Questi numeri ci aiutano a capire la dimensione delle forze in campo e la capacità di mobilitazione dei due candidati: quest’anno Trump è cresciuto di 2,1 milioni di voti (pari a circa il 2,8%) rispetto alle elezioni perse con Joe Biden; Kamala Harris ha perso 7,2 milioni di voti (circa l’8,9%) rispetto a 4 anni fa. Questi sono chiaramente i voti popolari, cioè il totale dei voti espressi dagli elettori statunitensi, senza tenere in considerazione la divisione tra Stati e la questione dei “grandi elettori”, ma è un dato politicamente importante, perché in passato per due volte i candidati democratici pur prendendo più voti in assoluto hanno perso nel conteggio dei grandi elettori: sono i casi di George W. Bush (50,5 milioni) contro Al Gore (51 milioni) nel 2000 e di Donald Trump (63 milioni) contro Hillary Clinton (66 milioni).

A questo punto però è necessario tenere presente un altro dato, soprattutto da parte degli osservatori europei abituati a dinamiche di voto e di consistenza del corpo elettorale relativamente stabili rispetto a quelle americane.

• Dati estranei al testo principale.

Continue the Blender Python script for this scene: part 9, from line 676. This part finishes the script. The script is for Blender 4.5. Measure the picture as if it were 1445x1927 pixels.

Il dato è l’impressionante aumento negli ultimi anni dei voti espressi e della base elettorale. Infatti negli Stati Uniti la popolazione in età di voto, aumenta ogni 4 anni – quindi ad ogni elezione Presidenziale – di circa 10 milioni di persone. Di conseguenza dal 1992 ad oggi il corpo elettorale è aumentato di circa 75 milioni di persone, i cittadini registrati di oltre 42 milioni e i voti espressi di 51 milioni.